January 17 – 1934 signed into law by FDR as the Gold Act. The federal reserve set the first price of gold at $35.00 per troy ounce. Making the Fort Knox federal reserve stronger and foreign debts easier to amortize. This afforded FDR?s rebuilding and new deal socialist policies.
2. Professor Morada had forecasted these events properly at the Mexico meeting of 1933. The Mexican group became known as Trabuco’s group. Trabuco’s group at the meeting proposed to purchase all the Mexican gold available at the $20.67 or less price, store and hold these for future U.S. sales.
Professor Morada had forcast the gold may go as high as $40/per ounce by 1935-36.
He cited many factors such as the U.S. stock crash of 1929, rebuilding and the U.S.
bank collapse. The group were gamblers and Trabuco already stored gold from his mines where he often retained seven to ten tons for speculations and or use as needed.
Profits were projected in a short time frame of at least 30% gain or over.
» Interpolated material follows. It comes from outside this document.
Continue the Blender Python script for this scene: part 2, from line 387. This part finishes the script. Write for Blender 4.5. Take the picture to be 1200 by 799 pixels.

Professor Morada designed the plans where the Mexican nationals could smuggle the gold out of Mexico with ease and avoid Mexican laws which prohibited this. As only Mexican federal mints would handle Mexican produced gold. {By law}
The group would remove all the gold they accumulate in 1933 in Mexico, to the U.S.. There also existed small private Mexican miners who sold gold for cash, non recorded at the federal mint for as little as $15.00 per ounce.
"Trabuco was to be the moving agent and U.S. storage provider."
Note: only two among the group raised any questions at all. Ricardo Atrega asked, “What if the U.S. federal will not purchase the gold from us”? Profesor Morada replied, “We have always smuggled and sold on the Spain and Euro markets, avoiding our government’s inquiring eyes, this is no different and there is no Mexican border officials checking outgoing peoples.”
The group seemed satisfied and with Trabuco setting his gold in the deal, the others pooled monies with the investment banker, Rafael Borega to start immediate purchase of gold.
Borega set up a shop at Puebla Mexico with a small smelter and passed the word to the southern placer miners that there was a purchaser at Puebla. "Other miners, even from the north" traveled to Puebla to avoid sales to the monitored federal mint where government taxes were deducted and mine data was too often divulged to others.